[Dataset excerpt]
══════
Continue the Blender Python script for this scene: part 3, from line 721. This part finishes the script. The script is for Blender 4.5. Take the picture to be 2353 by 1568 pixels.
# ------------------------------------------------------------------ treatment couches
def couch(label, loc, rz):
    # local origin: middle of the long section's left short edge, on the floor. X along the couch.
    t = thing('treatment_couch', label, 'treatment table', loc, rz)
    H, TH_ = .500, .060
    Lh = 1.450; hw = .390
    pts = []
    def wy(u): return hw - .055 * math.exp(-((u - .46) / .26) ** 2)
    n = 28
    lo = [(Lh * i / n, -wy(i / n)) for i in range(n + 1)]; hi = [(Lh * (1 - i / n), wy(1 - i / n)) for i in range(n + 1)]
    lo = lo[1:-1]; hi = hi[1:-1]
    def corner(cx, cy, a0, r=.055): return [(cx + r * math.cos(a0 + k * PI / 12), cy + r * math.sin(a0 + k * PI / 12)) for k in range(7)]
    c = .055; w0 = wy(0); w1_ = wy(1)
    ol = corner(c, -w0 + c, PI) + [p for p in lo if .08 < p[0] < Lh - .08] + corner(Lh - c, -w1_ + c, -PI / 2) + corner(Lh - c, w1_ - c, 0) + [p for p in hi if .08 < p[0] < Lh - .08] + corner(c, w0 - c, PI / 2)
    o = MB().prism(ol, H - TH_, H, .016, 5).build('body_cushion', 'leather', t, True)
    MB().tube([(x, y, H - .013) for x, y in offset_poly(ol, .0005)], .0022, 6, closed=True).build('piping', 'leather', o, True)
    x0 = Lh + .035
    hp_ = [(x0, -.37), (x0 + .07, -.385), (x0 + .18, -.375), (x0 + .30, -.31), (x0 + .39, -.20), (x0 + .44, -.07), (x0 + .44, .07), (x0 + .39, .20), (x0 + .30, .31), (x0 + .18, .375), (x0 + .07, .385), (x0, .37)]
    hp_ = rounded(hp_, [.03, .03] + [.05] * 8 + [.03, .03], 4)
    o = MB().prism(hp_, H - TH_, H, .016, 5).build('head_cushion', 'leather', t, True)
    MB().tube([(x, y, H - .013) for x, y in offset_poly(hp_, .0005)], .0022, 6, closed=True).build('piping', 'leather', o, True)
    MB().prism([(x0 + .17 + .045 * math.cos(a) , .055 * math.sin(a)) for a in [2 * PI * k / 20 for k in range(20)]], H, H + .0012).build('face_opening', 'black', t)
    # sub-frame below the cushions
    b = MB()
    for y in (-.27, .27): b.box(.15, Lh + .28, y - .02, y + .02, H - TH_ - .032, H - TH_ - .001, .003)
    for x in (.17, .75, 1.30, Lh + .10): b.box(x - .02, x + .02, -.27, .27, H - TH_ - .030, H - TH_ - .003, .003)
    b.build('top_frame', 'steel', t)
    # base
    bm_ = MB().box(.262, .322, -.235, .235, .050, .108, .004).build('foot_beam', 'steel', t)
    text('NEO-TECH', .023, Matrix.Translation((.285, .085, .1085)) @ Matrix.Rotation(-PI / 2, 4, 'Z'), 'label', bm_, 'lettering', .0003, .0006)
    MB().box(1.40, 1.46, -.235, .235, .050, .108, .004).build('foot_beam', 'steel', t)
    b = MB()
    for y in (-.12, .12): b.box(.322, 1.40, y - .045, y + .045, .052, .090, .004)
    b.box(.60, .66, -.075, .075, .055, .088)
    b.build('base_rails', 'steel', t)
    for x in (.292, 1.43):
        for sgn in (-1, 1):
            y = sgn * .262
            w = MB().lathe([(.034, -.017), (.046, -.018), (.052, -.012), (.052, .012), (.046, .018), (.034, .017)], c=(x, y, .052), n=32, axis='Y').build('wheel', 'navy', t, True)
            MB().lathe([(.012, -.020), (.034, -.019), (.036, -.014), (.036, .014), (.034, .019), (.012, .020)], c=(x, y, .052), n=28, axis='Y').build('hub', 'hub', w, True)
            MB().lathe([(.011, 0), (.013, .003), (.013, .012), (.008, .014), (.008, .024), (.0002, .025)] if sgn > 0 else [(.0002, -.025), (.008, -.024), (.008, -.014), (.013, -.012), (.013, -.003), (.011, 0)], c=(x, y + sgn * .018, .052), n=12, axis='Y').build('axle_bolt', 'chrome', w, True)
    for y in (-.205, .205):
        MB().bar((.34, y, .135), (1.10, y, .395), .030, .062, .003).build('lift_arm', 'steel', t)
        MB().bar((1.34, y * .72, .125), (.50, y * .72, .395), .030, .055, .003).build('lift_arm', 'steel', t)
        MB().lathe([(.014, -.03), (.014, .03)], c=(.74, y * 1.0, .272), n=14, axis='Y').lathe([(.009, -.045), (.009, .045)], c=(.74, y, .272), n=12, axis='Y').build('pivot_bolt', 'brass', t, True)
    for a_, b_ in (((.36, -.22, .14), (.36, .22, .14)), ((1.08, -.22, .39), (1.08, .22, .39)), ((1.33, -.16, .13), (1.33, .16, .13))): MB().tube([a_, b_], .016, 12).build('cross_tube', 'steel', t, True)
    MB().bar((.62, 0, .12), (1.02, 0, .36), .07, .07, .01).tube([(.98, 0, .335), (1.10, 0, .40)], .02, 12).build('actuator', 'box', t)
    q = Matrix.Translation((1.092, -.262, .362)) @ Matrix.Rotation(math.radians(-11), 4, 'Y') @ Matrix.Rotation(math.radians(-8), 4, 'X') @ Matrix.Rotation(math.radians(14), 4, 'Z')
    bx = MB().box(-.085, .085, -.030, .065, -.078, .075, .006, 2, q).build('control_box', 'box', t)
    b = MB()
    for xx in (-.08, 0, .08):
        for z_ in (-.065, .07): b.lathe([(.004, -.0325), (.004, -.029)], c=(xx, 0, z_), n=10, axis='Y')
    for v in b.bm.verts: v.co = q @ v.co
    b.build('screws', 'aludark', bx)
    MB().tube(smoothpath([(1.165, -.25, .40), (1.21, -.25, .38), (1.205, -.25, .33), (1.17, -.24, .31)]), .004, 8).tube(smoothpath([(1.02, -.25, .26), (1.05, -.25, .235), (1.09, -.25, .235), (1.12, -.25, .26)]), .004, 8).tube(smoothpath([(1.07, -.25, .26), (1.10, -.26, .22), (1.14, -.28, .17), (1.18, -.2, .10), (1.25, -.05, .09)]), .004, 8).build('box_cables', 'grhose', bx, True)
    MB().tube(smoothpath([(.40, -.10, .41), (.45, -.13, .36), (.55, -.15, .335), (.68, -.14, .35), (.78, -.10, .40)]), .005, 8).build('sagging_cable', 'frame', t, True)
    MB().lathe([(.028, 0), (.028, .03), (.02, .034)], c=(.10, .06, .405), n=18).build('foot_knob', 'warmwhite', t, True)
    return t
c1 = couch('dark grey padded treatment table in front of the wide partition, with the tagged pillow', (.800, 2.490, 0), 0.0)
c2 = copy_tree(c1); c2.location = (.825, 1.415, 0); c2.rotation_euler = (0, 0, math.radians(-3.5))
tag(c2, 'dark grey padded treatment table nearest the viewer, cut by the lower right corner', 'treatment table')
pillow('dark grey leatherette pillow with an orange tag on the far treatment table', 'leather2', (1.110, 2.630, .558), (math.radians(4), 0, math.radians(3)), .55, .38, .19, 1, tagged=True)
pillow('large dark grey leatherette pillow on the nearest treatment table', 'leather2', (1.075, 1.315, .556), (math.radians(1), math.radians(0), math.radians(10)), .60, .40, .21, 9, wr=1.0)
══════
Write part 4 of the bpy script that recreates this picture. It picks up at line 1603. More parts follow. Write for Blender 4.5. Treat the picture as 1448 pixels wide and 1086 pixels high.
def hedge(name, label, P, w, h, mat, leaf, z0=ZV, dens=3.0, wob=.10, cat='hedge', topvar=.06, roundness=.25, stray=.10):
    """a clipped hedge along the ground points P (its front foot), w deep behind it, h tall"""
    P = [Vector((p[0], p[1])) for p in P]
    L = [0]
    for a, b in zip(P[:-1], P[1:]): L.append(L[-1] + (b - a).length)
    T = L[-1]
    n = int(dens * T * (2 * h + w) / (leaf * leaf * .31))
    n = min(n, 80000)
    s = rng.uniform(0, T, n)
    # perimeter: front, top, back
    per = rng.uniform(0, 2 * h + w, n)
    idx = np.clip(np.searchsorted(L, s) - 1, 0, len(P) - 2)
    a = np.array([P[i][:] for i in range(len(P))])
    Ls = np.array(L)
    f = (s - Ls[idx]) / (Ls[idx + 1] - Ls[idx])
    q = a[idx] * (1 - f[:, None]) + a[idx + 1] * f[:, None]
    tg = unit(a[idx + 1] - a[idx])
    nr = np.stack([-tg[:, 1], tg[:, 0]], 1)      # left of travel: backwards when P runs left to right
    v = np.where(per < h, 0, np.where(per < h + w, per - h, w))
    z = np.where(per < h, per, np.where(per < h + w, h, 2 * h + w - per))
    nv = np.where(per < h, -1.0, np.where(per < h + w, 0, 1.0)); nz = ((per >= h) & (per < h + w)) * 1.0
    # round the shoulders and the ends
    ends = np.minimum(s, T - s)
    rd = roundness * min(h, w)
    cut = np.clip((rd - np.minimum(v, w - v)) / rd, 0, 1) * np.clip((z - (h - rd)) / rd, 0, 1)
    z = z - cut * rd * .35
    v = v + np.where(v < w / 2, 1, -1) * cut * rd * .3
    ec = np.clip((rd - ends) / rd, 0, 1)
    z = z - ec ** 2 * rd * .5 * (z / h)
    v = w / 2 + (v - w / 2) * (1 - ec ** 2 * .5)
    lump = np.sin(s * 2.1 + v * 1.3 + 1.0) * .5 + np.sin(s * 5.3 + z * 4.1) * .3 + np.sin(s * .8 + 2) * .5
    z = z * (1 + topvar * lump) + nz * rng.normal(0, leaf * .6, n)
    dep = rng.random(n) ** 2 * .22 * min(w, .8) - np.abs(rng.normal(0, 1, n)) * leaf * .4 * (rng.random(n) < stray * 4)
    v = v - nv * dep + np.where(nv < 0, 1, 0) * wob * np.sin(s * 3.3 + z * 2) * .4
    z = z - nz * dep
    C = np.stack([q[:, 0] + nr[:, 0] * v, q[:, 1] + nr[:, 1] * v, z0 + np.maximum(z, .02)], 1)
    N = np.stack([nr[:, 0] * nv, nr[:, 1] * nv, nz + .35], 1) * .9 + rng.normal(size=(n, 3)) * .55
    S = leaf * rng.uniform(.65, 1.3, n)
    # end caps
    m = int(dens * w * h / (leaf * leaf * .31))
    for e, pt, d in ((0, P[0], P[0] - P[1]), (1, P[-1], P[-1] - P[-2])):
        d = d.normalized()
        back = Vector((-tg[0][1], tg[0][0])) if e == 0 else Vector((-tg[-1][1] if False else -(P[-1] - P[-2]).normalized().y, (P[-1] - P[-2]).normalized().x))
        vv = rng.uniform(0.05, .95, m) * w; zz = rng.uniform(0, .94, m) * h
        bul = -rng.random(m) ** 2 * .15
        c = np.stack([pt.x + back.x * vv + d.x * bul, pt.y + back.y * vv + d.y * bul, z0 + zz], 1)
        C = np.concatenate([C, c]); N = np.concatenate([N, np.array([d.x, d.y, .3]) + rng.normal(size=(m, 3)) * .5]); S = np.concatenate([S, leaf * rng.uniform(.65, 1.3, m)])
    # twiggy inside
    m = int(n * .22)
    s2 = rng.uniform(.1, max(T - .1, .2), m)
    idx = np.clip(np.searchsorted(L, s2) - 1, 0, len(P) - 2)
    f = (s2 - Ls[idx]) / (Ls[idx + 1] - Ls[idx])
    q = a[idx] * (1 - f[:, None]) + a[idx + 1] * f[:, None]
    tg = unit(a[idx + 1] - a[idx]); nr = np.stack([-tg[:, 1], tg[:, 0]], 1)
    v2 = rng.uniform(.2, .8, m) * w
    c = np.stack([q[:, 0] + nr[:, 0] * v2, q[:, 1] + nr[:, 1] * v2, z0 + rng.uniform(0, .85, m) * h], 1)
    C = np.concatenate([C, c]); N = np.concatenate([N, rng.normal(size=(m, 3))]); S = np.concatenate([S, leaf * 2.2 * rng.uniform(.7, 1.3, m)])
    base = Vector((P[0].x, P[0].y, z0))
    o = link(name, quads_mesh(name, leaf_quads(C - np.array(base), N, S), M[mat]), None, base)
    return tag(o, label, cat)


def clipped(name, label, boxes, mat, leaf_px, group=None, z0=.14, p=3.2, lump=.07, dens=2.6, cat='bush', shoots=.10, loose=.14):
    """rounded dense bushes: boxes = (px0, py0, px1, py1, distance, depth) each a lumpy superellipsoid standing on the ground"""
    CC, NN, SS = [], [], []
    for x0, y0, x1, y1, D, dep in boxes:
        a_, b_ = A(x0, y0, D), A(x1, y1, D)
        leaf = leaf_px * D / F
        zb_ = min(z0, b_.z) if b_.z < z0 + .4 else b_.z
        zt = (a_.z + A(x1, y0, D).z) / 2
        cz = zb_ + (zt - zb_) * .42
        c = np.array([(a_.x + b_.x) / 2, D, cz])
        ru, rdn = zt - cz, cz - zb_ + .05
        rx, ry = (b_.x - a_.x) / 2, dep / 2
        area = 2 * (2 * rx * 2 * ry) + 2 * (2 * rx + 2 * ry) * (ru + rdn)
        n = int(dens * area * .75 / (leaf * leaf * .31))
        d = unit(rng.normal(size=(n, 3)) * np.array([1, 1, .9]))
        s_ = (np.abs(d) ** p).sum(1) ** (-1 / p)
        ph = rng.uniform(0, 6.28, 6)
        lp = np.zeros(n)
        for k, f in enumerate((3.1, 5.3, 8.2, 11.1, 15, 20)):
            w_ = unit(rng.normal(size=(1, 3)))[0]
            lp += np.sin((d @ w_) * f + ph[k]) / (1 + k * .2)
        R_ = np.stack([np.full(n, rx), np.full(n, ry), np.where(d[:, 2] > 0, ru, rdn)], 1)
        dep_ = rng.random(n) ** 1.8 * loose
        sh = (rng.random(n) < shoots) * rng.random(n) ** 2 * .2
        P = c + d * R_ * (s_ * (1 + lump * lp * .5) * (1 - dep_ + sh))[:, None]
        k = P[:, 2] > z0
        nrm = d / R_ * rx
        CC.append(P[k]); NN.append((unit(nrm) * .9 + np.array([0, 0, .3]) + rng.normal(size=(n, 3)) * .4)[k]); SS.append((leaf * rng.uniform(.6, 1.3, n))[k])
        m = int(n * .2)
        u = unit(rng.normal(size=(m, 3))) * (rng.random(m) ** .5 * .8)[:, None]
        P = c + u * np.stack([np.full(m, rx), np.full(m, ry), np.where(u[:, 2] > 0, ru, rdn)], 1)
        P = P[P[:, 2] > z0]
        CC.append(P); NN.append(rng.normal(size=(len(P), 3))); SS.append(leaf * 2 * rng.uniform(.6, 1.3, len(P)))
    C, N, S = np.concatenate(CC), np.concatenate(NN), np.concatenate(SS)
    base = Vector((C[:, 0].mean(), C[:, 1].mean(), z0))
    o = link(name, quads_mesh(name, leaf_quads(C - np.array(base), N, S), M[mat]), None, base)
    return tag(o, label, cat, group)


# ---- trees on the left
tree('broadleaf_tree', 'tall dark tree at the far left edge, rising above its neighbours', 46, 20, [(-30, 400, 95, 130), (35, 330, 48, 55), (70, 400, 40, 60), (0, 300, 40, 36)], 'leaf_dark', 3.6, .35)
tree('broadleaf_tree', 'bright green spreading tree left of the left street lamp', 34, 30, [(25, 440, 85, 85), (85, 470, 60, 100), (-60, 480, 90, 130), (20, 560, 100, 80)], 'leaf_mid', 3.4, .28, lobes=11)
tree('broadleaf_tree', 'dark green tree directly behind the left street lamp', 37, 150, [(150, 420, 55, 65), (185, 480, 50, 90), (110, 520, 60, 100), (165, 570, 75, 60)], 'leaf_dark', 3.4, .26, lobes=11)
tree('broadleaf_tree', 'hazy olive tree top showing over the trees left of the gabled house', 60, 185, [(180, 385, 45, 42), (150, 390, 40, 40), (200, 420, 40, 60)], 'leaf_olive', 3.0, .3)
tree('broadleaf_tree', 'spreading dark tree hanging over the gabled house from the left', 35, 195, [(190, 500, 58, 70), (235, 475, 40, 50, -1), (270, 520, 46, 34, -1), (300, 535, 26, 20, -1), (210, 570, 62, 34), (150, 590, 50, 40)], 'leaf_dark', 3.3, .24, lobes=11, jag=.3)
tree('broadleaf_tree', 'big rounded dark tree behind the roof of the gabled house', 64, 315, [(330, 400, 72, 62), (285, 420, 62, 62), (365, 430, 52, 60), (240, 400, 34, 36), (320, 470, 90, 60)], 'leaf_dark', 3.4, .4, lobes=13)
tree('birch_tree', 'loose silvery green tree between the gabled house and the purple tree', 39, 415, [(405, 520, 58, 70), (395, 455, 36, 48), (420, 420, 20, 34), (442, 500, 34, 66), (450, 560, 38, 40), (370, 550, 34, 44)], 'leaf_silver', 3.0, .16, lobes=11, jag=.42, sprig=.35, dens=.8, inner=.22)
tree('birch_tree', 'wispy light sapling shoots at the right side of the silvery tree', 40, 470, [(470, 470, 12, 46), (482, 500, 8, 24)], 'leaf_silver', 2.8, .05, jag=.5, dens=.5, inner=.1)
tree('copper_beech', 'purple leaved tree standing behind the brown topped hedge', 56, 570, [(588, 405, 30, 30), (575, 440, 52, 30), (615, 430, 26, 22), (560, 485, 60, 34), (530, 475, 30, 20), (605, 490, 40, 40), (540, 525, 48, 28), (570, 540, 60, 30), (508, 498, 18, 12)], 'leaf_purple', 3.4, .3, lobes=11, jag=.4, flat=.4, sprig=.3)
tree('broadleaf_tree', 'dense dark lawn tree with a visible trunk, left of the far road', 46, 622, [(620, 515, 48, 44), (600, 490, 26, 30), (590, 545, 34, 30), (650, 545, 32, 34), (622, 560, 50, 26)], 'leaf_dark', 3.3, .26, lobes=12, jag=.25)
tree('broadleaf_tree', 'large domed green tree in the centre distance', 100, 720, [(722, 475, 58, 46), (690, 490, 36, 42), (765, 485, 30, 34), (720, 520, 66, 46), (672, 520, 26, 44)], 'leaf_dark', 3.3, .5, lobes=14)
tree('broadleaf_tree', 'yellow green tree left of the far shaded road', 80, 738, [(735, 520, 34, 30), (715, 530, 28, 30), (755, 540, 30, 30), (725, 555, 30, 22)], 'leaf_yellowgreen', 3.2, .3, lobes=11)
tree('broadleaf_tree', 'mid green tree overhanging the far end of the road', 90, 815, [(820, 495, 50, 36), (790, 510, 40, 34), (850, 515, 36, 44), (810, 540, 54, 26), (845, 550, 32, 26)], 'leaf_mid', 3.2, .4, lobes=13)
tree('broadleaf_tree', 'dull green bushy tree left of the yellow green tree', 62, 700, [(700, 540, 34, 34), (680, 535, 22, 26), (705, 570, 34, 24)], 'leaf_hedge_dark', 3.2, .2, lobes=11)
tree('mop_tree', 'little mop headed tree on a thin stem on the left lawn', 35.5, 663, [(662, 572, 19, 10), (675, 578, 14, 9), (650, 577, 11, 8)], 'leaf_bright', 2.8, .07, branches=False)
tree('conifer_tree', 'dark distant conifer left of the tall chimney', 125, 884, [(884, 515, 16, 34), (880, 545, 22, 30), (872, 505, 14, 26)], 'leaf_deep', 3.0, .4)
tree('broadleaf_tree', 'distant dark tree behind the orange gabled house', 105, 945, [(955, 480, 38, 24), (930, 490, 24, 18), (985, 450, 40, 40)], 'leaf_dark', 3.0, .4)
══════
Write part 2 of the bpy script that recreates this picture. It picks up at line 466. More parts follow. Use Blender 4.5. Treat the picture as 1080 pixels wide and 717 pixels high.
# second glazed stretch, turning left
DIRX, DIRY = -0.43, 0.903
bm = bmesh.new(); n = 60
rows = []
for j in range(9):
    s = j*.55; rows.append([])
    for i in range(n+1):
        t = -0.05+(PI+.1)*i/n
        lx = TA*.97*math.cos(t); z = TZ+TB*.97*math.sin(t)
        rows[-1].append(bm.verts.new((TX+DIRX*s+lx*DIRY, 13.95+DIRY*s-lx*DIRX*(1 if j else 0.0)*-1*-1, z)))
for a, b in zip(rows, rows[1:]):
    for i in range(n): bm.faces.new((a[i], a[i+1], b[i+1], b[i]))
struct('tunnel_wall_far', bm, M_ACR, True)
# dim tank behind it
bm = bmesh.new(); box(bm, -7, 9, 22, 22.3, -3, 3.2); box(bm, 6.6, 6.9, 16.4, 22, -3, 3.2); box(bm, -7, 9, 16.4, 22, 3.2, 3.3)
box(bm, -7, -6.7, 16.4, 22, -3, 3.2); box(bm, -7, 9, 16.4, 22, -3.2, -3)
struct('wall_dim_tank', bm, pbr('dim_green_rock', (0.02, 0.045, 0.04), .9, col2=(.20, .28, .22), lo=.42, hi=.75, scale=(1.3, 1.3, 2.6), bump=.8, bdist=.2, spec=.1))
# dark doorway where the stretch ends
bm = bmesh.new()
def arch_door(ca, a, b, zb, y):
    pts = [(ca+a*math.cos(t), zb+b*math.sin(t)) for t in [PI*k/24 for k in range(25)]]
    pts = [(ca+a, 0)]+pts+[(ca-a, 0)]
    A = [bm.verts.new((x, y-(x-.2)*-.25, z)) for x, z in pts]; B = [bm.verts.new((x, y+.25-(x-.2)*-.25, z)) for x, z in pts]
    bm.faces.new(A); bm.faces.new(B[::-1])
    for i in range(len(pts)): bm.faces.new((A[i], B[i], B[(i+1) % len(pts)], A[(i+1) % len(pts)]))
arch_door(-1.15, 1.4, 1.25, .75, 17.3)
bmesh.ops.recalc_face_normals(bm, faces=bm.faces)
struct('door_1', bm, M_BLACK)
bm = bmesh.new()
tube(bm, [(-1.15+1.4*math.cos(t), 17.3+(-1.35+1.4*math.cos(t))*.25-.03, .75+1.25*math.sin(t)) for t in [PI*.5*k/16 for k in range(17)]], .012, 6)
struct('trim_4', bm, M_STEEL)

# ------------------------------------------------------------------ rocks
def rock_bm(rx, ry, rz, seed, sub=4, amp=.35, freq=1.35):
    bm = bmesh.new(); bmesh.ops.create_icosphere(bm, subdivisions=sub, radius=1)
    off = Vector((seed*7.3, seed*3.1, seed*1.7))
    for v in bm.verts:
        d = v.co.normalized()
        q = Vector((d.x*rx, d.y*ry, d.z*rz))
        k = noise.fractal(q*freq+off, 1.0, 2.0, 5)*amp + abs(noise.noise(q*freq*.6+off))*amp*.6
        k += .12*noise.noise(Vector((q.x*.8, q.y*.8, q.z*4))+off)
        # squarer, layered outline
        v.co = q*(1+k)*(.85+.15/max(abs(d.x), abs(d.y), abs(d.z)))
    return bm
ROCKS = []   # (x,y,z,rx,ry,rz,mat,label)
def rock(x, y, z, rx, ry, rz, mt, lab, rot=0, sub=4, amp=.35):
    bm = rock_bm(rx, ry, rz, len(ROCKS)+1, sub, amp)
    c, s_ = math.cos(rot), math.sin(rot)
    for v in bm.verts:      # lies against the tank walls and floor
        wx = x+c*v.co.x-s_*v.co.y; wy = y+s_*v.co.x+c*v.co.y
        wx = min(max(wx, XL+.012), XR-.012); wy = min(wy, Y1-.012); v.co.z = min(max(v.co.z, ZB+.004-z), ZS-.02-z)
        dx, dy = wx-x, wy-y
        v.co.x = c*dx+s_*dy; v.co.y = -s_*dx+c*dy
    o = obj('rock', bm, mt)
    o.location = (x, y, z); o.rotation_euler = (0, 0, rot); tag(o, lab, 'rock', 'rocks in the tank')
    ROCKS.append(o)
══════
[Exercise] Every line holding "high" should be copied out.

[Output for this task]
Write part 4 of the bpy script that recreates this picture. It picks up at line 1603. More parts follow. Write for Blender 4.5. Treat the picture as 1448 pixels wide and 1086 pixels high.
Write part 2 of the bpy script that recreates this picture. It picks up at line 466. More parts follow. Use Blender 4.5. Treat the picture as 1080 pixels wide and 717 pixels high.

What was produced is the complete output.